I've been trying to figure out why anyone just trying to get the best short term safe interest rate on otherwise idle money would invest in T-Bills rather than a money market, today in late 2023.
I have some ideas why but am I missing anything?
- T-bills at present offer a slightly higher interest rate.
- T-bills have no expense ratio. My guess is that is the reason for number 1 above.
- T-bills rate won't change during the holding period. It's set until maturity. MM fund yields fluctuate.
- T-bills can be traded. For a profit sometimes. Or you can hold until maturity.
While Money Market funds have these advantages:
- MM funds are more liquid. You can cash out any time instantly. You can even write checks on a Money Market fund.
- MM Funds could maybe be taxed at a lower rate if held long enouht to be considered long term capital gains.
- MM Funds don't come with commissions in your brokage account by T-bills might. I use Fidelity.
Did I miss anything?
My goal is to just make the most interest on money I don't intend to invest in the stock market for 6 months to a year. So I've been considering T-bills for 6m or maybe 1 year maturity. But then I look and the MM funds in my sweep or "core" accounts and they yield only a little lower.
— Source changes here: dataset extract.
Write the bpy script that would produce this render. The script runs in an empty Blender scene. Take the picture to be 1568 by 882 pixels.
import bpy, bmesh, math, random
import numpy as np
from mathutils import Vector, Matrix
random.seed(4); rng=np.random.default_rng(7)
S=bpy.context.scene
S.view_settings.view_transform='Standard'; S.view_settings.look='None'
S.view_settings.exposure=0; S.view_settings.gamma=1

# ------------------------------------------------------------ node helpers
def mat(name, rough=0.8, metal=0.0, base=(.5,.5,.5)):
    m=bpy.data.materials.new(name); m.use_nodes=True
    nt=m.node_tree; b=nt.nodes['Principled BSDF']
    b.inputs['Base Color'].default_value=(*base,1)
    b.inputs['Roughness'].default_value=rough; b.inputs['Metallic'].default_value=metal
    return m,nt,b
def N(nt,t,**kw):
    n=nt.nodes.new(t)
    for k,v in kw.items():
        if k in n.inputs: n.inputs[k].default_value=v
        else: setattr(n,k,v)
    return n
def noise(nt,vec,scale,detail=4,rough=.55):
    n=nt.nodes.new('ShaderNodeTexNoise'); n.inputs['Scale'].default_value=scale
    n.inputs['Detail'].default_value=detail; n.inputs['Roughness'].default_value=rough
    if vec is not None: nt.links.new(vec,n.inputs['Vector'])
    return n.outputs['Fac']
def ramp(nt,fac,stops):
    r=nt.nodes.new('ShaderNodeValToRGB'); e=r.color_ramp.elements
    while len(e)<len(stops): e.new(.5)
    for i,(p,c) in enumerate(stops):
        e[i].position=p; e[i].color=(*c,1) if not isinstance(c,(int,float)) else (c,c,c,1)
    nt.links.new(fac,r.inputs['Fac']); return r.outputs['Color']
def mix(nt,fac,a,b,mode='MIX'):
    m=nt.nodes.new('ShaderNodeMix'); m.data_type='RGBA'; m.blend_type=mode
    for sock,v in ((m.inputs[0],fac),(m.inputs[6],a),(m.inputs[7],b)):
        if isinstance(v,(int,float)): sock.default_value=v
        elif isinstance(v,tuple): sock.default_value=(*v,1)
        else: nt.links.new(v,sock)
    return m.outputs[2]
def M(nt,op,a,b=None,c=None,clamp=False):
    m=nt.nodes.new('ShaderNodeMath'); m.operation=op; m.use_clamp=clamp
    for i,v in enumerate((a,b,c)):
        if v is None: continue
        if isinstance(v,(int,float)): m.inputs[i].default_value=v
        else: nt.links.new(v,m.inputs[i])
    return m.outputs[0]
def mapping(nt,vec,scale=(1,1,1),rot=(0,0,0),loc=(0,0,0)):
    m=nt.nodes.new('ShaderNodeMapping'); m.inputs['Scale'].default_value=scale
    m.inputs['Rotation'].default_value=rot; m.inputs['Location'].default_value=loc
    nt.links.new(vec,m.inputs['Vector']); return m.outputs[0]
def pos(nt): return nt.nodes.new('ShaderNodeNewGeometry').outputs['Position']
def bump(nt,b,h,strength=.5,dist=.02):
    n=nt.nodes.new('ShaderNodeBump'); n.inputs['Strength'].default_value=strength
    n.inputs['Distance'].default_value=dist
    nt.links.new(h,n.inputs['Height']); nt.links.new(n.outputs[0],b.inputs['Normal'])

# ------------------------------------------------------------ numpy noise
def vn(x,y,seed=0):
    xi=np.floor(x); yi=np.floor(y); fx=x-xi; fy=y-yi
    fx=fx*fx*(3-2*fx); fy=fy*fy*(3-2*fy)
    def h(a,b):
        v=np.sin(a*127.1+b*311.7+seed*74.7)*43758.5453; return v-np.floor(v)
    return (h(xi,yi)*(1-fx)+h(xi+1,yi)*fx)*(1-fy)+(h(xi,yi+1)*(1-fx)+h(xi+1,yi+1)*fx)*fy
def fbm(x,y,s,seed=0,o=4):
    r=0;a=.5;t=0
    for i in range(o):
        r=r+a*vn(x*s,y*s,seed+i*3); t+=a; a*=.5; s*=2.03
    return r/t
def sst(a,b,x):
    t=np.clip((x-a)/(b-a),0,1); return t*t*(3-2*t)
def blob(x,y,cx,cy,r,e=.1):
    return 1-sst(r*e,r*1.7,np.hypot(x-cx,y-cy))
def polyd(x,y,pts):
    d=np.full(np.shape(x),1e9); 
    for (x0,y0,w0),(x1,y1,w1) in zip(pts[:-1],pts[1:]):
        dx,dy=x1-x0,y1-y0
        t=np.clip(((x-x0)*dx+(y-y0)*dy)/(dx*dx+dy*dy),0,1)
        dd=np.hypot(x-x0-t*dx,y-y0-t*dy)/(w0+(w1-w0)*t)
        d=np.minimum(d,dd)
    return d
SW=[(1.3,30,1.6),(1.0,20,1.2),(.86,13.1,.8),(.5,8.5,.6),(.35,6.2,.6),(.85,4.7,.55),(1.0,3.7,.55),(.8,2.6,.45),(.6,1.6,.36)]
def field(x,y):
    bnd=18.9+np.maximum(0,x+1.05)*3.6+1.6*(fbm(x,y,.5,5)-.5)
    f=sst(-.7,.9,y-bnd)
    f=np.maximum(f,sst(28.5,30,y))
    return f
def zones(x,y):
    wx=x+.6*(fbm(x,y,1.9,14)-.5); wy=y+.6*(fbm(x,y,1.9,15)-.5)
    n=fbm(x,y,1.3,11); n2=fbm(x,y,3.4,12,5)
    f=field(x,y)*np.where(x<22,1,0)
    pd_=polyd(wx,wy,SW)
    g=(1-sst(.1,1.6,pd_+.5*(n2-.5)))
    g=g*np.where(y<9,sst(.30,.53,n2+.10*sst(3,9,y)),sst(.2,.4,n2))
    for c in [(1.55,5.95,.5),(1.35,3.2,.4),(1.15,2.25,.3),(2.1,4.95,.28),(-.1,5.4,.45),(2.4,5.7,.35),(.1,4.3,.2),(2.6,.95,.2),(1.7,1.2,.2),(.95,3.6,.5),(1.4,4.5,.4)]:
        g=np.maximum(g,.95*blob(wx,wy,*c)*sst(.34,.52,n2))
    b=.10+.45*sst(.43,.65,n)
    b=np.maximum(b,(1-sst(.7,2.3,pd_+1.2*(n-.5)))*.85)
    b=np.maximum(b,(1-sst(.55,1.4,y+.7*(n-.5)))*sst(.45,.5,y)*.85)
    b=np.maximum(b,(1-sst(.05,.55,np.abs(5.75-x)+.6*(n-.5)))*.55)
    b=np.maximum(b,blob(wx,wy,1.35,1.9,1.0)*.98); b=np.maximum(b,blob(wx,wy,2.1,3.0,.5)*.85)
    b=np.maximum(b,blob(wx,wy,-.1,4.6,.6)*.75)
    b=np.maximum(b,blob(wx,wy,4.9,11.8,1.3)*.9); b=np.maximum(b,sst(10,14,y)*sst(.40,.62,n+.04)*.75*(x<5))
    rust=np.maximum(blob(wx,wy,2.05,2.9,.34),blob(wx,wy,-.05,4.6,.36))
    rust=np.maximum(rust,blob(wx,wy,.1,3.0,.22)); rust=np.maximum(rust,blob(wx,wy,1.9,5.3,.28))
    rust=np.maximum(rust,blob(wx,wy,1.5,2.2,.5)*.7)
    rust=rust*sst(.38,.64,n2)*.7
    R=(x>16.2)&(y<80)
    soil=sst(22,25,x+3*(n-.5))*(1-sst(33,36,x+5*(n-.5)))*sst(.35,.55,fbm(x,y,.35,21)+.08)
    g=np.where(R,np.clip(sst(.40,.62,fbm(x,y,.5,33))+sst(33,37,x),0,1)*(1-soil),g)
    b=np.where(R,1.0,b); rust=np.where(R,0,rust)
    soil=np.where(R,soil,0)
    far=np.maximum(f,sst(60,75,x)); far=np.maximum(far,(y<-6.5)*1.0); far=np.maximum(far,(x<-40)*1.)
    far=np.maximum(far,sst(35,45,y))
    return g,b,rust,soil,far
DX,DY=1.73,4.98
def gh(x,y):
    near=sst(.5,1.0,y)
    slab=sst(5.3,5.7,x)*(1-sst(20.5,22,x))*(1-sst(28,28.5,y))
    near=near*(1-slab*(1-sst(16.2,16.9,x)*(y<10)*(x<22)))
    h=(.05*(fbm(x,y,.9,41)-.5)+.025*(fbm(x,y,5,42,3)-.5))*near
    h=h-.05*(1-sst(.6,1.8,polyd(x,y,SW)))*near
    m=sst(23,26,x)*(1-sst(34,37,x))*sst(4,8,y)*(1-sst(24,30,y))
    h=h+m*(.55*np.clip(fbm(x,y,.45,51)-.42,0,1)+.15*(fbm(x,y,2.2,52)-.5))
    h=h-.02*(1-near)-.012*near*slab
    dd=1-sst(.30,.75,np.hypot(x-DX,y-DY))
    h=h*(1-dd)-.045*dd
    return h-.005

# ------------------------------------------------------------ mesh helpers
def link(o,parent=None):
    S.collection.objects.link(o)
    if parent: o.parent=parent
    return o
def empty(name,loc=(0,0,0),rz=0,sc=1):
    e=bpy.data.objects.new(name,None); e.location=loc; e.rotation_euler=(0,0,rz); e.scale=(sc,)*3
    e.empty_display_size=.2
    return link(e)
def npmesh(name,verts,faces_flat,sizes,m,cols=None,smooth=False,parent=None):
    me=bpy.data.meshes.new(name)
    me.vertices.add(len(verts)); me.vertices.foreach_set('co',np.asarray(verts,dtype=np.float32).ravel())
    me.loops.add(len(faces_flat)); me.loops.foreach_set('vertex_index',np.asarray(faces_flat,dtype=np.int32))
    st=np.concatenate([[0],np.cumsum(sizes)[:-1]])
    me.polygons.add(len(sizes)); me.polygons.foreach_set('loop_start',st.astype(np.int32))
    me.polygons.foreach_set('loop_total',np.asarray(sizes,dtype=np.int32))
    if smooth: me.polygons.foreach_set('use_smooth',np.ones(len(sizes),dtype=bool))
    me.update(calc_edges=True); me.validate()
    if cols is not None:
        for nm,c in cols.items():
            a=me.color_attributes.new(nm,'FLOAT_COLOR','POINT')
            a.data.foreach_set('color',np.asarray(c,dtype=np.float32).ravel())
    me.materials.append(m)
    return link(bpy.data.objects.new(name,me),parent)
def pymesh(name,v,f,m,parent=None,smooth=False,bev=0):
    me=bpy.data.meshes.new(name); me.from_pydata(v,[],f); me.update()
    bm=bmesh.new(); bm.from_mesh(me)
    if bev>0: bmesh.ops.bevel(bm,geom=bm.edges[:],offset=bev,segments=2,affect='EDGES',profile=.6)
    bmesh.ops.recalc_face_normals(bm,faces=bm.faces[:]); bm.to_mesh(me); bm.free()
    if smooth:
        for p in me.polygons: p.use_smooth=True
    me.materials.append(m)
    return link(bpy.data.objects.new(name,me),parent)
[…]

With T-bills I GUESS it's about locking in a hopefully high rate if you expect interest rates to go down soon. But right or wrong I don't. Not in the near future anyways. T-notes or T-Bonds for longer terms I would think would be better for locking in what you THINK are going to be higher rates than possible lower rates a few years out. But I don't even have a hunch on that. I just want to get the best interest on money that I have sitting and waiting for better stock opportunities.